What to work on:
Give the data again exactly, from its opening line through the line in which "v.ravel() for k, v" appears.

+--

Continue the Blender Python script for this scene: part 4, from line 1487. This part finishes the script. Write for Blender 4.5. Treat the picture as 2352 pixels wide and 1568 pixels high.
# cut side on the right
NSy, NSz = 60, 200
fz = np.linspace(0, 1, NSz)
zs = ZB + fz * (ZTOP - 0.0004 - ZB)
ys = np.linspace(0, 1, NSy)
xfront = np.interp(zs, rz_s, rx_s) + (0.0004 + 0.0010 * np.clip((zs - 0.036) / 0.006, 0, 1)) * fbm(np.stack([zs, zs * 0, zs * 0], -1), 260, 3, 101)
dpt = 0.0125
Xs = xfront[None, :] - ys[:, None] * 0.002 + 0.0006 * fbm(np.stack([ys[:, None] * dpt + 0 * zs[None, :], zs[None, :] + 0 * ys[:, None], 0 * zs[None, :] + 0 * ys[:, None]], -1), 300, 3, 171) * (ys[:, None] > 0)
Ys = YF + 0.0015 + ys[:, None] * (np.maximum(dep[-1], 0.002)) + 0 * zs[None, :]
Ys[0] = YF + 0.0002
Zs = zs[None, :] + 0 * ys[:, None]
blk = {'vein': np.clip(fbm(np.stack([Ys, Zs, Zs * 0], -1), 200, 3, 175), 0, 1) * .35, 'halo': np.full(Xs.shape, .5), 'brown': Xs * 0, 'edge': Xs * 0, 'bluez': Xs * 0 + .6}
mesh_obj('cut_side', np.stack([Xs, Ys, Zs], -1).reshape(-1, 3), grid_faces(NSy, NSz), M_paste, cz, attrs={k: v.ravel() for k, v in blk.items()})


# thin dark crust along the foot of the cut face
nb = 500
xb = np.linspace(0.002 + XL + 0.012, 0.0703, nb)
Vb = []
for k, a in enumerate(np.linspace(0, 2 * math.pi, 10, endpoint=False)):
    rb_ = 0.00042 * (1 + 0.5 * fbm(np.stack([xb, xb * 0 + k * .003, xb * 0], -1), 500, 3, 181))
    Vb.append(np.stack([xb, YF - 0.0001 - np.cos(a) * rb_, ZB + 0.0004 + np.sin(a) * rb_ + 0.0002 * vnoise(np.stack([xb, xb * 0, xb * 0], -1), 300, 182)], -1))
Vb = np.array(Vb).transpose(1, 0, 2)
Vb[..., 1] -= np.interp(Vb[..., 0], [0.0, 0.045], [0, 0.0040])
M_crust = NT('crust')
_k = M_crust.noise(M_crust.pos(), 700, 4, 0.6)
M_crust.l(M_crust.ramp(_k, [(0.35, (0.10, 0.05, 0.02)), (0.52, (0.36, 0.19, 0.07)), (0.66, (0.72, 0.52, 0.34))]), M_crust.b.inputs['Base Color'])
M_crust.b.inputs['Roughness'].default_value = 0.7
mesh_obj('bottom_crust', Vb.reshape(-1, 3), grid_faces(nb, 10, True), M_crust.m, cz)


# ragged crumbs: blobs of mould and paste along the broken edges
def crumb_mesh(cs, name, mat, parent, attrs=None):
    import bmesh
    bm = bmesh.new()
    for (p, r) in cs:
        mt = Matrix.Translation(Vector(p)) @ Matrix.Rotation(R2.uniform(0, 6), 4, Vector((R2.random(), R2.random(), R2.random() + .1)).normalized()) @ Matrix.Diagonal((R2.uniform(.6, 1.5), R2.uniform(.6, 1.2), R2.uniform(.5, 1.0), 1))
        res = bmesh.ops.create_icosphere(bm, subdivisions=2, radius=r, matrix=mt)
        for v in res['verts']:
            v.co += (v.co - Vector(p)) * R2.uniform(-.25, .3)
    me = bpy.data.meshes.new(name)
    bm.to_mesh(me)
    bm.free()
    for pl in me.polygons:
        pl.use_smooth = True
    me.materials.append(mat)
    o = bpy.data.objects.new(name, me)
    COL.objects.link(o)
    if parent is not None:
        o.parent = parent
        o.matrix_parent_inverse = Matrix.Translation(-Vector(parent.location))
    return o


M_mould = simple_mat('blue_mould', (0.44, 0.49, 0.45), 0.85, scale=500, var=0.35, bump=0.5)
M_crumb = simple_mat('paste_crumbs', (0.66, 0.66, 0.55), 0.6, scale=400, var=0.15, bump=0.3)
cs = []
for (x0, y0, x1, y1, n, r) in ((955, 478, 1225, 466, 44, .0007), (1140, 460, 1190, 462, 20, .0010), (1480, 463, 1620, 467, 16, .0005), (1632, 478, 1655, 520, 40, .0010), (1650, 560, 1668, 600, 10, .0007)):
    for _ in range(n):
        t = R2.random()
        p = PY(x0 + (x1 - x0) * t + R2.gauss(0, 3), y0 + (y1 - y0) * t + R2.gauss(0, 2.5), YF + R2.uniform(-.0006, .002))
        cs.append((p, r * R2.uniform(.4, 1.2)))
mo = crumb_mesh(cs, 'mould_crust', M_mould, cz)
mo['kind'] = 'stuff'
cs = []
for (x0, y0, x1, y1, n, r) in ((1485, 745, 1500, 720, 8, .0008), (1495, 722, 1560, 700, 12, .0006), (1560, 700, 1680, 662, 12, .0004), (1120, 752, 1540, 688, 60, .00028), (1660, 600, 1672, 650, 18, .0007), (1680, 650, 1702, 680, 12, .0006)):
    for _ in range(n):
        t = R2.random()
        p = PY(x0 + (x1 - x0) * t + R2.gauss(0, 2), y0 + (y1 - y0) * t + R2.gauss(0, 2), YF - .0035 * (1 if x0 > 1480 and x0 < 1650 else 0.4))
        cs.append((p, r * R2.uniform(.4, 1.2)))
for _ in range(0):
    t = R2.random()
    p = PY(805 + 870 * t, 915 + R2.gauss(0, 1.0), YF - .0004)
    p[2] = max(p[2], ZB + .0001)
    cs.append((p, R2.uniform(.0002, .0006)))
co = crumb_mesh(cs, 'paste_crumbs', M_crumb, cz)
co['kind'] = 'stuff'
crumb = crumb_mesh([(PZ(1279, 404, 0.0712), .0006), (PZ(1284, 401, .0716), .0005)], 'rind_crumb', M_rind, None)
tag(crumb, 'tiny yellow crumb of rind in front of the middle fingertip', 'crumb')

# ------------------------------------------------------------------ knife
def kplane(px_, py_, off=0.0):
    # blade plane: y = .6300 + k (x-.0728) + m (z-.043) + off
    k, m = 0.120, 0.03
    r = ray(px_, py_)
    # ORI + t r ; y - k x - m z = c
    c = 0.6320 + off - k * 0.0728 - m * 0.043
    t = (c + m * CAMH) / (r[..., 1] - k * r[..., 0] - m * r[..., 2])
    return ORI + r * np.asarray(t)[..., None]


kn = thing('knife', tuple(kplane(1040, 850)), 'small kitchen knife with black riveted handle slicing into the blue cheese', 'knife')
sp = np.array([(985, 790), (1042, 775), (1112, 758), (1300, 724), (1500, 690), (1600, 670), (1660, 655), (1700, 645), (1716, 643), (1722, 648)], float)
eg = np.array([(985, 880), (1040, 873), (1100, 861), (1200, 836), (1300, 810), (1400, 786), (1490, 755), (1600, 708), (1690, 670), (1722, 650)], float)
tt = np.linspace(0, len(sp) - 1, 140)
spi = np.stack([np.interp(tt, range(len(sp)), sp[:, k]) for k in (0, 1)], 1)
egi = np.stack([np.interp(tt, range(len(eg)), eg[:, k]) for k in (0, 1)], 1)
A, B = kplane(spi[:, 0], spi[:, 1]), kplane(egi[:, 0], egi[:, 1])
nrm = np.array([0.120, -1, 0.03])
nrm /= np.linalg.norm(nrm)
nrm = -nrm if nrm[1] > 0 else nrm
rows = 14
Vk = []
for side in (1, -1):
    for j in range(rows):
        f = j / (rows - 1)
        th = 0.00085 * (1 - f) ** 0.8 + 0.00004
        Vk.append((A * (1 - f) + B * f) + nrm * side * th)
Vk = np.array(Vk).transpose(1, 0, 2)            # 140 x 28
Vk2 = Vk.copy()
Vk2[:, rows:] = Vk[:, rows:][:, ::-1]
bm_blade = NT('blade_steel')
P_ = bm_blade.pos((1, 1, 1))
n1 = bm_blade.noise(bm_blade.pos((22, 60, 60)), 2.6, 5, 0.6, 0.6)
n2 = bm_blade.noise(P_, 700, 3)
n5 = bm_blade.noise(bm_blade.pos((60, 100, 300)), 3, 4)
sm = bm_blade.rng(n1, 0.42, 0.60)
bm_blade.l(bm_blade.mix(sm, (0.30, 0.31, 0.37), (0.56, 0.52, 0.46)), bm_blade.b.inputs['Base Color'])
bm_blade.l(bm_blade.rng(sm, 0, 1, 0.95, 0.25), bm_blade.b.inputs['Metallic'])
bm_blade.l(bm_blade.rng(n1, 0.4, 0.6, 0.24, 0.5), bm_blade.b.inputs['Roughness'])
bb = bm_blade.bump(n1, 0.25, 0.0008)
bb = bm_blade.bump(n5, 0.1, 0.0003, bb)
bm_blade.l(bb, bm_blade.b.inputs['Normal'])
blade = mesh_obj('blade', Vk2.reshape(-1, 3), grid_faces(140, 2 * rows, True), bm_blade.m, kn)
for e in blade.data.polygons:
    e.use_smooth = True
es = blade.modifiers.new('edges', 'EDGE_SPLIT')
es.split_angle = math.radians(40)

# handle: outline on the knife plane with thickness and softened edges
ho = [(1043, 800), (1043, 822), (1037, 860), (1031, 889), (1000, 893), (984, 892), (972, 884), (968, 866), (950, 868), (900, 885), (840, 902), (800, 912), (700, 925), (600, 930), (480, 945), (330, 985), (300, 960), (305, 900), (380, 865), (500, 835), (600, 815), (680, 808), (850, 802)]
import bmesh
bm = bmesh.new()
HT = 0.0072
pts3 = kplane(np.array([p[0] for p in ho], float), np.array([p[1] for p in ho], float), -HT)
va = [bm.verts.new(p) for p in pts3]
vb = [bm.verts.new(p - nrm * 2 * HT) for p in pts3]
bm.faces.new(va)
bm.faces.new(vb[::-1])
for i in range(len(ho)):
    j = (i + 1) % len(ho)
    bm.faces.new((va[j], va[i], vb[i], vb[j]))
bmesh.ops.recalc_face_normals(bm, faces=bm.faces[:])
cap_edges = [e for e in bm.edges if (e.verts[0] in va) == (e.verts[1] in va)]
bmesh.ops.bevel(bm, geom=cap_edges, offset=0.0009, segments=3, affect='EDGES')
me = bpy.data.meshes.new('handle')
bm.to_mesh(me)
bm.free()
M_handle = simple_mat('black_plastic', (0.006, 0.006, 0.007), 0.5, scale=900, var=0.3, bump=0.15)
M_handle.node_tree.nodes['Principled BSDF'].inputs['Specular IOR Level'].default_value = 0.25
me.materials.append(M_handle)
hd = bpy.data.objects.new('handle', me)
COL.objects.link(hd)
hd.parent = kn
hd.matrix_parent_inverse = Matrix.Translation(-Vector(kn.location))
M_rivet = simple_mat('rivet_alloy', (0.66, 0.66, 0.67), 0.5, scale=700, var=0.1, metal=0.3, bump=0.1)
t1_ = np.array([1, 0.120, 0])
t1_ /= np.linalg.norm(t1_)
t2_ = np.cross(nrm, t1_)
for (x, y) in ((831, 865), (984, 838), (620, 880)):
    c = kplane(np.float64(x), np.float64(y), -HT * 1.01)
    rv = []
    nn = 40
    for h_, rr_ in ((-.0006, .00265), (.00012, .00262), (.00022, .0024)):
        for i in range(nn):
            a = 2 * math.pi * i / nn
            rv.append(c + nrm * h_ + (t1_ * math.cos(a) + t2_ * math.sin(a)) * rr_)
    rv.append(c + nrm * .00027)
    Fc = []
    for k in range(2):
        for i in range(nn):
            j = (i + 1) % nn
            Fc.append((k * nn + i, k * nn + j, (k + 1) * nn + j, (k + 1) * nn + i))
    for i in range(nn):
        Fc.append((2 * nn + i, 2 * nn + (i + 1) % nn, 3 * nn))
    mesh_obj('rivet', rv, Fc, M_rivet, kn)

+--

Answer below:
Continue the Blender Python script for this scene: part 4, from line 1487. This part finishes the script. Write for Blender 4.5. Treat the picture as 2352 pixels wide and 1568 pixels high.
# cut side on the right
NSy, NSz = 60, 200
fz = np.linspace(0, 1, NSz)
zs = ZB + fz * (ZTOP - 0.0004 - ZB)
ys = np.linspace(0, 1, NSy)
xfront = np.interp(zs, rz_s, rx_s) + (0.0004 + 0.0010 * np.clip((zs - 0.036) / 0.006, 0, 1)) * fbm(np.stack([zs, zs * 0, zs * 0], -1), 260, 3, 101)
dpt = 0.0125
Xs = xfront[None, :] - ys[:, None] * 0.002 + 0.0006 * fbm(np.stack([ys[:, None] * dpt + 0 * zs[None, :], zs[None, :] + 0 * ys[:, None], 0 * zs[None, :] + 0 * ys[:, None]], -1), 300, 3, 171) * (ys[:, None] > 0)
Ys = YF + 0.0015 + ys[:, None] * (np.maximum(dep[-1], 0.002)) + 0 * zs[None, :]
Ys[0] = YF + 0.0002
Zs = zs[None, :] + 0 * ys[:, None]
blk = {'vein': np.clip(fbm(np.stack([Ys, Zs, Zs * 0], -1), 200, 3, 175), 0, 1) * .35, 'halo': np.full(Xs.shape, .5), 'brown': Xs * 0, 'edge': Xs * 0, 'bluez': Xs * 0 + .6}
mesh_obj('cut_side', np.stack([Xs, Ys, Zs], -1).reshape(-1, 3), grid_faces(NSy, NSz), M_paste, cz, attrs={k: v.ravel() for k, v in blk.items()})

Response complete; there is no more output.